Highlights

The Fed's Beige Book for the period between early October and mid-November reflects fewer districts in expansion and more with softening activity. The Beige Book said,"On balance, economic activity slowed since the previous report, with four Districts reporting modest growth, two indicating conditions were flat to slightly down, and six noting slight declines in activity." The watchword for the report seems to be"slight". Where there is growth, most districts report it as tepid at best. On the other hand, where activity is softer, it is almost universally described as slight. The US economy seems to be stalled for the 12 district banks as a whole. Moreover, the report said,"The economic outlook for the next six to twelve months diminished over the reporting period."

Fed policymakers had forecast that restrictive monetary policy should result in a cooling in the labor market even as disinflation progresses. The most recent Beige Book backs up that forecast. The report said,"Demand for labor continued to ease, as most Districts reported flat to modest increases in overall employment." Labor supply continues to improve for open jobs and fewer workers seem to be switching jobs. Along with a less competitive job market to attract and retain workers, wage pressures are easing overall, but"there were some reports of continued difficulty attracting and retaining high performers and workers with specialized skills."

Upward price pressures"largely moderated across Districts, though prices remained elevated," the Beige Book said. Businesses and consumers are facing higher food prices for some items, as well as higher utilities and insurance costs. For businesses,"Pricing power varied, with services providers finding it easier to pass through increases than manufacturers," the report noted. This suggests that inflation in the non-housing service sector has not yet responded to restrictive monetary policy the way commodities prices have. Two districts reported"increased cost of debt as an impediment to business growth." Fed policymakers will take into account that,"Most Districts expect moderate price increases to continue into next year."

The implications for the December 12-13 FOMC meeting are that policymakers will have to weigh the costs of reduced growth against persistent inflation beyond the improvements in the headline indexes. If the proverbial long and variable lags in the transmission of rate hikes are beginning to be more visible in the economic data, it may lead cautious FOMC voters to consider lengthening the pause in rate hikes for one more meeting, and could tip the consensus toward remaining on hold, at least until they are convinced that they have done enough to allow inflation to retreat further over time without another push.

Definition

This book is produced roughly two weeks before the monetary policy meetings of the Federal Open Market Committee. On each occasion, a different Fed district bank compiles anecdotal evidence on economic conditions from each of the 12 Federal Reserve districts.

Description

This report on economic conditions is used at FOMC meetings, where the Fed sets interest rate policy. These meetings occur roughly every six weeks and are the single most influential event for the markets. Market participants speculate for weeks in advance about the possibility of an interest rate change that could be announced upon the end of these meetings. If the outcome is different from expectations, the impact on the markets can be dramatic and far-reaching.

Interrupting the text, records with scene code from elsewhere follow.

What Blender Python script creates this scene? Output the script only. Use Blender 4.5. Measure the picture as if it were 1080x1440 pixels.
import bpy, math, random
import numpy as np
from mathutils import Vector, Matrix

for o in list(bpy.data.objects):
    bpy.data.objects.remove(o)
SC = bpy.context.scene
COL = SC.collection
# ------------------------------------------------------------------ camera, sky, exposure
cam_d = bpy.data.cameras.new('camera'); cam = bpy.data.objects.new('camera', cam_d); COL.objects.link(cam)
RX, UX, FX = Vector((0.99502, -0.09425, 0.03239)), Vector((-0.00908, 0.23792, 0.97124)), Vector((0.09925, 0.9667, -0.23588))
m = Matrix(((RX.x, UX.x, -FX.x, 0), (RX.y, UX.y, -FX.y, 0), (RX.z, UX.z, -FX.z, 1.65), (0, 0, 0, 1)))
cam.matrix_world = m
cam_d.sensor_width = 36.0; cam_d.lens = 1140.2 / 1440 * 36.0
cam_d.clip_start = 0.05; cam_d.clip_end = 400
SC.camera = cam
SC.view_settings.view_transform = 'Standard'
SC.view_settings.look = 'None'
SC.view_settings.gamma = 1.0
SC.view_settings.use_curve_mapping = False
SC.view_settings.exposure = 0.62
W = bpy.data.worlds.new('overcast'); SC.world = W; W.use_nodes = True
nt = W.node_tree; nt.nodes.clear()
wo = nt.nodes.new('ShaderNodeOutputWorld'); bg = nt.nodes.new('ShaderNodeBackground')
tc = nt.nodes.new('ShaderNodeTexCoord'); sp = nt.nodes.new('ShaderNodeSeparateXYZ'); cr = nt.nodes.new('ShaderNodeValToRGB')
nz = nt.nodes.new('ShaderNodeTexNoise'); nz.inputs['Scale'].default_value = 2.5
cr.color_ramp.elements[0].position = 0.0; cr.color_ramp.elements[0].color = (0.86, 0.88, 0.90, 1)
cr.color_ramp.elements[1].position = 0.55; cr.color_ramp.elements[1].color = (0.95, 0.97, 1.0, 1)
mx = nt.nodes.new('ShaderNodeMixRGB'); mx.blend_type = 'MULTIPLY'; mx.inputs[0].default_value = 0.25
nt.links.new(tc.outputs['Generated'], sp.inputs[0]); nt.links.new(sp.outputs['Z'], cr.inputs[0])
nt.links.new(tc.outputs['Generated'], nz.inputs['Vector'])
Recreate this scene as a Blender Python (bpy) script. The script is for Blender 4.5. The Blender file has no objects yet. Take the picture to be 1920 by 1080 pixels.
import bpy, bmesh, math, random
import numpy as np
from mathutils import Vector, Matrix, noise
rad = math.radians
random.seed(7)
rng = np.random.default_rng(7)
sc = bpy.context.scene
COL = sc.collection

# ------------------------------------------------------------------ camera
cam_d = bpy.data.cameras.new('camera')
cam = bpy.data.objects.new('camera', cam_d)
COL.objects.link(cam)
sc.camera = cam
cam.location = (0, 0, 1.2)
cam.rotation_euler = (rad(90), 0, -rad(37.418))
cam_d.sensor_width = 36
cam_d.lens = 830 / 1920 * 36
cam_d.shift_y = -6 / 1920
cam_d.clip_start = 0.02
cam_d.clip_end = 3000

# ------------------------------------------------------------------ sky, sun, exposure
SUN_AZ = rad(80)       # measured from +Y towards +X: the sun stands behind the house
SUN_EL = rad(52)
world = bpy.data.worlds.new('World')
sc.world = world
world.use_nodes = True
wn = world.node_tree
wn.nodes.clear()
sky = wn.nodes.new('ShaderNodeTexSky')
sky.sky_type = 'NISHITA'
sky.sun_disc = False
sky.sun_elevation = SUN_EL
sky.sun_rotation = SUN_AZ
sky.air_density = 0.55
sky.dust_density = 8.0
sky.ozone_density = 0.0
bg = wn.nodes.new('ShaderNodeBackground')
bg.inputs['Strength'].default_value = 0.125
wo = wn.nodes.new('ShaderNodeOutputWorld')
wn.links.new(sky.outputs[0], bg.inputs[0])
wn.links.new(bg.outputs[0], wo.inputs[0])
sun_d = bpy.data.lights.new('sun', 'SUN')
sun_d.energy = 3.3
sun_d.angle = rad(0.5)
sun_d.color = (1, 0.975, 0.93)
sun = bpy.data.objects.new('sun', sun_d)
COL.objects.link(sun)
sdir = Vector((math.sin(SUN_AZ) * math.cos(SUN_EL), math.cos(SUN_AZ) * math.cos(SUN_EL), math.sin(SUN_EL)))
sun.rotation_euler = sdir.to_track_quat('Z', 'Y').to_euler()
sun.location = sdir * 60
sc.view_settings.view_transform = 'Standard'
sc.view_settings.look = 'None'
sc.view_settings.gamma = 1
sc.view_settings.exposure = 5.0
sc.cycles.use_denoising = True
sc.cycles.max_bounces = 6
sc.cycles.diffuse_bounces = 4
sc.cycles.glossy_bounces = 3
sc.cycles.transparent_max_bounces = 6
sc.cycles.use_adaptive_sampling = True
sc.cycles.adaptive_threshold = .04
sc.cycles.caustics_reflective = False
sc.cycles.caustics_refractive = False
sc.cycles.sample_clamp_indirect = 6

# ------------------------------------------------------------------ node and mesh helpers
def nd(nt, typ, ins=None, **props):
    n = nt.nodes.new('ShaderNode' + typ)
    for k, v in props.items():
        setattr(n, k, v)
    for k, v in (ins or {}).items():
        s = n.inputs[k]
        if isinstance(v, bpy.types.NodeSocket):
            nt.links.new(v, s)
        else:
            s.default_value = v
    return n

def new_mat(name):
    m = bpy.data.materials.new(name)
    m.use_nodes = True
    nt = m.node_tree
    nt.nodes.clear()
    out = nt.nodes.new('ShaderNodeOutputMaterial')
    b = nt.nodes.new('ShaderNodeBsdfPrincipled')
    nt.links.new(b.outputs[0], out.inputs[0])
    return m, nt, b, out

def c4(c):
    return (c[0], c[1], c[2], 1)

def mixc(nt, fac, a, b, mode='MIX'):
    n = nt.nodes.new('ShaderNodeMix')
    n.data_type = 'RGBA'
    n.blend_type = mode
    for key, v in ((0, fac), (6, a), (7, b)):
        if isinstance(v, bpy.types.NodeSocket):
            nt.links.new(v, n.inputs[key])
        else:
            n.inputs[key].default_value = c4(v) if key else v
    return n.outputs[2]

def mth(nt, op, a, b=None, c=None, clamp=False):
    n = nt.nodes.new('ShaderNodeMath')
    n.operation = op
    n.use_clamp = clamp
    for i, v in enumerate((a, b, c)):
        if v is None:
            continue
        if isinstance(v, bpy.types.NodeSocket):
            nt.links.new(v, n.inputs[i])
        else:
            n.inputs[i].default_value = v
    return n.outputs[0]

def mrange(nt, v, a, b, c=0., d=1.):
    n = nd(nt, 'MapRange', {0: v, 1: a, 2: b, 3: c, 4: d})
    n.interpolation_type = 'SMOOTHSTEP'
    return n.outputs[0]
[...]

If the Beige Book portrays an overheating economy or inflationary pressures, the Fed may be more inclined to raise interest rates in order to moderate the economic pace. Conversely, if the Beige Book portrays economic difficulties or recessionary conditions, the Fed may see the need to lower interest rates in order to stimulate activity. Since the past recession, traders worry about the impact of the Beige Book on the timing of tapering quantitative easing.

Since the Beige Book is released two weeks before each FOMC meeting, investors can see for themselves at least one of the many indicators which Fed officials will use to determine interest rate policy, and can position their portfolios accordingly.